Ernest Hemingway is getting the Ken Burns treatment.
In a three-part, six-hour documentary film on PBS, seasoned filmmaker Ken Burns and longtime collaborator Lynn Novick will probe the larger-than-life myth of American literary icon Ernest Hemingway.
The series, which premieres Monday, May 5 at 8pm ET on PBS, will examine Hemingway as man, myth and writer.
Burns, who is known for his exhaustive documentaries on various Americana like The Civil War, baseball and country music, is sure to lend some gravitas to the already-large Hemingway legend, while dispelling it in favor of a more nuanced take on the complicated man.
But for Burns, “Hemingway” is an opportunity to admire the writer’s unique literary gift.
In an interview, Burns told The New York Times that while Hemingway is a controversial figure, his famously sparse style is “a beautiful thing.”

“Hemingway dared to impersonate simplicity,” Burns said. “What he understood is that you could use these seemingly simple sentences, and they would be as pregnant as any long Joycean paragraph or Faulknerian sentence that goes on and on. So much was below the surface. And it requires you to go searching for meaning.”
What better accompanying piece to the PBS doc than the actual work itself. Here are some classic Ernest Hemingway books to revisit.
The Sun Also Rises (1926)
Hemingway’s first novel is about American and British expats who travel from Paris to Spain for a running of the bulls. The book is based on his own experiences among The Lost Generation of the 1920s.
A Farewell to Arms (1929)
Hemingway said he rewrote the ending to this novel 39 times “before I was satisfied.” The book, based on his own experiences in World War I, is about an American serving in the ambulance corps for the Italian Army.
For Whom the Bell Tolls (1940)
This novel about a volunteer American dynamiter during the Spanish Civil War is considered one of Hemingway’s major novels. One of the book’s unique features is its extensive use of archaisms, like the English “thou” to signal the difference between the Spanish familiar “tú” and formal “usted.”

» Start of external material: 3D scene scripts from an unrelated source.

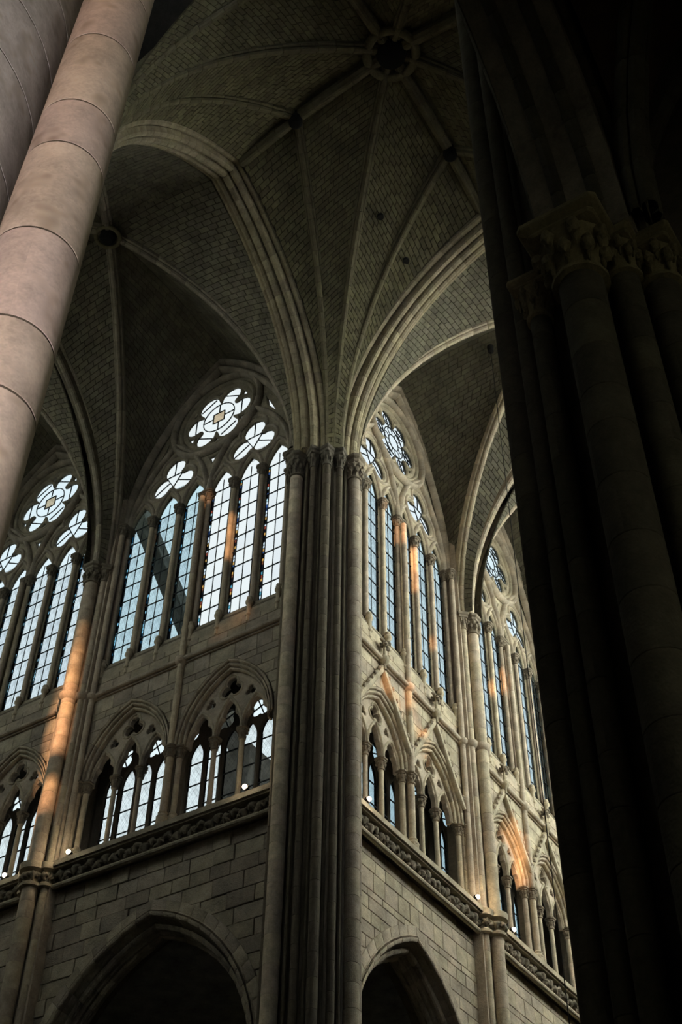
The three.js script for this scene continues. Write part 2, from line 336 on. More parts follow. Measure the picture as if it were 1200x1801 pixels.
// ---- coursed masonry: rows of dressed stones between x0 and x1, leaving holes for arches
function course(list, x0, x1, y0, y1, H, [wa, wb], holes, zf, jitter = 0.0, jt = 0.009) {
  const rows = max(1, round((y1 - y0) / H)), h = (y1 - y0) / rows, ys = []; for (let r = 0; r <= rows; r++) ys.push(y0 + r * h);
  for (const q of holes) { const t = q.yS + q.rise; let k = 1; for (let i = 1; i < ys.length - 1; i++) if (abs(ys[i] - t) < abs(ys[k] - t)) k = i; if (t > y0 && t < y1) ys[k] = t; }
  for (let r = 0; r + 1 < ys.length; r++) {
    const a = ys[r], b = ys[r + 1], cuts = [];
    for (const q of holes) {
      const wA = a < q.yB - 1e-6 ? -1 : archHalf(q.hw, q.rise, a - q.yS), wB = archHalf(q.hw, q.rise, b - q.yS);
      if (wA <= 0) continue; cuts.push([q.cx - wA, q.cx - wB, q.cx + wA, q.cx + wB]);
    }
    cuts.sort((p, q) => p[0] - q[0]);
    let L = [x0, x0]; const spans = [];
    for (const c of cuts) { spans.push([L[0], L[1], c[0], c[1]]); L = [c[2], c[3]]; }
    spans.push([L[0], L[1], x1, x1]);
    for (const [la, lb, ra, rb] of spans) {
      const lo = min(la, lb), hi = max(ra, rb); if (hi - lo < 0.06) continue;
      let x = lo - (r % 2 ? 0 : rr(0, wa * 0.8));
      while (x < hi - 0.02) {
        let w = rr(wa, wb), e = x + w; if (hi - e < wa * 0.45) e = hi;
        let g = [[x, a], [e, a], [e, b], [x, b]]; x = e;
        for (const [pa, pb, sg] of [[la, lb, 1], [ra, rb, -1]]) {
          const f = (p) => sg * (p[0] - (pa + (pb - pa) * (p[1] - a) / (b - a))), o = [];
          for (let i = 0; i < g.length; i++) { const p = g[i], n = g[(i + 1) % g.length], fp = f(p), fn = f(n); if (fp >= 0) o.push(p); if (fp * fn < 0) { const t = fp / (fp - fn); o.push([p[0] + (n[0] - p[0]) * t, p[1] + (n[1] - p[1]) * t]); } }
          g = o;
        }
        if (g.length < 3 || abs(area2(g)) < 0.02) continue;
        const gx = g.map((p) => p[0]), gy = g.map((p) => p[1]), bx = (min(...gx) + max(...gx)) / 2, by = (min(...gy) + max(...gy)) / 2, kx = max(0, 1 - 2 * jt / (max(...gx) - min(...gx))), ky = max(0, 1 - 2 * jt / (max(...gy) - min(...gy)));
        g = g.map((p) => [bx + (p[0] - bx) * kx, by + (p[1] - by) * ky]);
        list.push({ b: block(g, zf - 0.07, zf + rr(-jitter, jitter), 0.012), c: [bx, by, zf], s: max(...gx) - min(...gx) });
      }
    }
  }
}
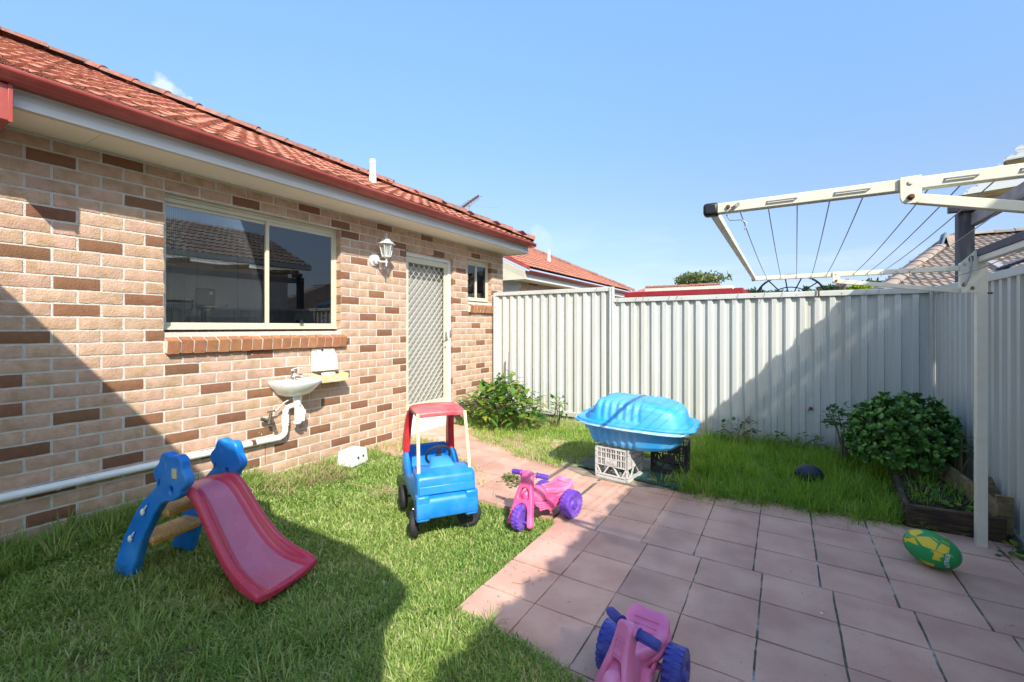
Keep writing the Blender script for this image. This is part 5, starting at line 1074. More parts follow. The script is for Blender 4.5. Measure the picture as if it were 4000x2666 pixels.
# ================================================================== TOYS
# ---- slide
RZs = math.atan2(.218, .976)
sl = thing('toy_slide', 'small childrens slide with pink red chute and blue side panels', 'slide', (-3.10, .98, 0), RZs)
XZ = Matrix.Rotation(pi / 2, 4, 'X')        # curve plane XY -> local XZ
bulb = []
for k in range(26):
    a = -pi * .42 + k / 25 * pi * 1.84 - pi * .0
    r = .128 + .012 * cos(a * 6 + .4); bulb.append((.372 + r * cos(a - pi * .0) * .98, .548 + r * 1.03 * sin(a)))
bulb = [p for p in bulb]
def panel_outline():
    pts = [(-.078, -.02, 1), (.062, -.02, 1), (.15, .20, 1), (.25, .355, 1), (.32, .425), (.40, .445)]
    n = 22
    for k in range(n):
        a = radians(-48) + k / (n - 1) * radians(250); r = .106 + .010 * cos(6 * a + .6); pts.append((.372 + r * cos(a), .556 + r * 1.06 * sin(a)))
    pts += [(.235, .455), (.16, .39), (.11, .33, 1), (.018, .19, 1)]
    return pts
def oval(cx, cy, rx, ry, n=10, rot=0): return [(cx + rx * cos(a) * cos(rot) - ry * sin(a) * sin(rot), cy + rx * cos(a) * sin(rot) + ry * sin(a) * cos(rot)) for a in [-2 * pi * k / n for k in range(n)]]
hl = [oval(.385, .490, .022, .030), oval(.292, .515, .013, .030, rot=-.3), oval(.345, .625, .010, .030, rot=.2), oval(.212, .392, .008, .016, rot=-.5), oval(.112, .232, .008, .016, rot=-.5)]
for wy_, nm in ((-.005, 'near'), (.305, 'far')):
    o = curve_shape('side_panel', panel_outline(), hl, .050, .010, M_bluef, sl, world=False, off=0, M=Matrix.Translation((0, wy_, 0)) @ XZ)
    for cx_, cz_ in ((.182, .352), (.082, .195)):
        m_ = MB(); yk = wy_ - .034 if nm == 'near' else wy_ + .034; m_.ell((cx_, yk, cz_), (.014, .009, .019)); m_.tube([(cx_ + .010, yk, cz_ + .012), (cx_ + .026, yk + .004, cz_ + .038)], [.006, .004], 8); m_.obj('knob', M_pvc, o, world=False, smooth=60)
    if nm == 'near': m_ = MB(); m_.box(.395, .43, wy_ - .0275, wy_ - .0255, .555, .605); m_.obj('sticker', M_yellowed, o, world=False)
for cx_, cz_ in ((.225, .350), (.105, .178)):
    m_ = MB(); m_.prism([(cx_ - .075, cz_ - .018), (cx_ + .075, cz_ - .018), (cx_ + .075, cz_ + .006), (cx_ + .06, cz_ + .014), (cx_ - .06, cz_ + .014), (cx_ - .075, cz_ + .006)], .012, .30 - .01, 'y'); so_ = m_.obj('step_board', M_wood, sl, world=False, bevel=.005)
    m_ = MB(); m_.box(cx_ - .07, cx_ + .07, .02, .28, cz_ - .035, cz_ - .0185); m_.obj('step_rail', M_orange, so_, world=False, bevel=.005)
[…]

The Complete Short Stories of Ernest Hemingway
Although several of his novels are considered 20th-century classics, it can be argued that Hemingway's greatest innovations and most accomplished examples of his famous “Iceberg Theory” occurred in short stories like “Hills Like White Elephants,” “A Clean, Well-Lighted Place” and “The Short Happy Life of Francis Macomber.”

The Old Man and the Sea (1952)
Perhaps none of Hemingway’s books are as Hemingway-esque as “The Old Man and the Sea,” a novella about an old Cuban fisherman who spends 84 days on the water trying to bring in a giant marlin on his skiff. The book earned Hemingway the Pulitzer Prize for Fiction.
A Moveable Feast (1964)
Published three years after his death, this 1964 memoir explores Hemingway’s days in Paris living among other expats in the 1920s. The book includes scenes with major Modernist figures such as F. Scott Fitzgerald, Ezra Pound, Gertrude Stein and Sylvia Beach.